Lincoln Property Co. is buying a large office next to Angel Stadium of Anaheim in the latest sign of an improving office market in Central Orange County.
The local office of Dallas-based Lincoln is expected to pay a little more than $68 million—about $250 per square foot—for the six-story, 273,000-square-foot Stadium Gateway at 1900 S. State College Blvd.
The deal—the largest office sale in Central OC so far this year—was expected to close July 17, after the Business Journal went to press.
Beverly Hills-based Kennedy Wilson is selling the Anaheim office, which it bought for $56 million in 2012.
Stadium Gateway was about 30% vacant at the time of the 2012 sale; now the building is about 98% leased, according to Kevin Hayes, executive vice president for the Irvine office of Lincoln Properties.
Tenants
Large tenants include Konica Minolta Business Solutions, Turner Construction, and Toyota Motor Credit Corp.
Locally based CashCall Inc. has the largest lease of any company at the building, but the lender subleases all of that space to other tenants, according to Hayes.
The improving leasing fortunes for Stadium Gateway mirror much of what’s being seen at better buildings across Central OC, which Hayes said has slowly recovered from the recession and mortgage meltdown.
The class A office market in Central OC—which runs about 10 million square feet—had 33% vacancy rates at the nadir of the last recession.
“It was the epicenter of the economic downturn” for Orange County’s commercial real estate market, Hayes said.
Vacancy rates for those higher-end buildings run closer to 13% now, with plenty of room for additional improvements, as well as increases in lease rates, he said.
Monthly rents for class A buildings in the market are now about $2.53 per square foot, up about 25% since the recession, according to recent data from Voit Real Estate Services.
The market’s recent growth has been “sneaky and relatively organic,” with tenants from a variety of industries, particularly healthcare, snapping up space that once was largely filled by area mortgage companies, according to Hayes.
The variety of new tenants in the area should make the market more resilient and less apt to suffer another downturn similar to the last mortgage crash, he said.
Stadium Gateway shares parking space with the Los Angeles Angels of Anaheim. It’s also just down the street from a now-vacant, 14-acre property where Hong Kong-based LT Commercial Real Estate Ltd. is planning a massive project featuring a condo tower, luxury hotel, and shopping center, among other features.
Hayes said his company is keeping a close eye on LT Commercial’s proposal, as well as the city’s lease negotiations with the Angels.
Projects
Stadium Gateway is one of three notable projects surrounding Angel Stadium that Lincoln Property is involved in. The company owns and develops its own projects and also manages properties for other owners.
It is the property manager for the Anaheim Regional Transportation Intermodal Center, the $188 million transportation hub between Honda Center and Angel Stadium.

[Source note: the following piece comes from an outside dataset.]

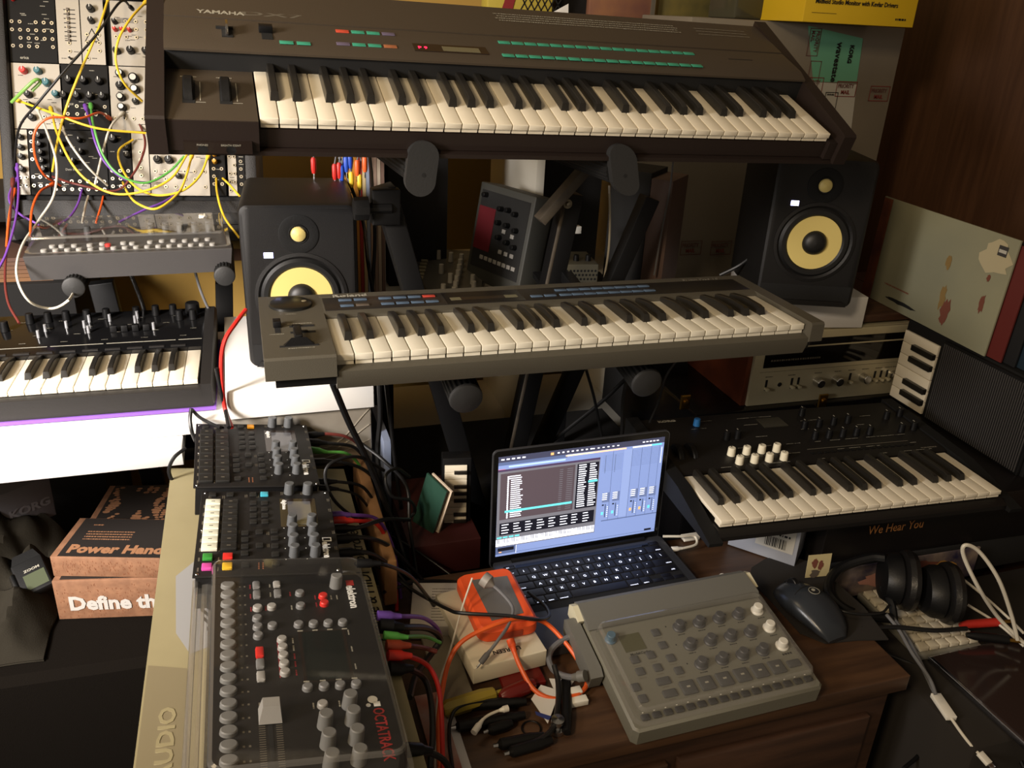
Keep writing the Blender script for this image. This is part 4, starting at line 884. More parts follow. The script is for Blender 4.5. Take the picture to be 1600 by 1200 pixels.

Artic, which opened last year, has about 13,000 square feet of retail space.
Lincoln Property also is handling the redevelopment of the Anaheim Corporate Office Plaza, a five-building business park on Orangewood Avenue next to the Santa Ana River. The company is getting close to starting work on an estimated $10 million makeover of the property, which totals about 300,000 square feet, into a creative-office project called Axis.
The campus is owned by Southfield, Mich.-based Seligman & Associates Inc.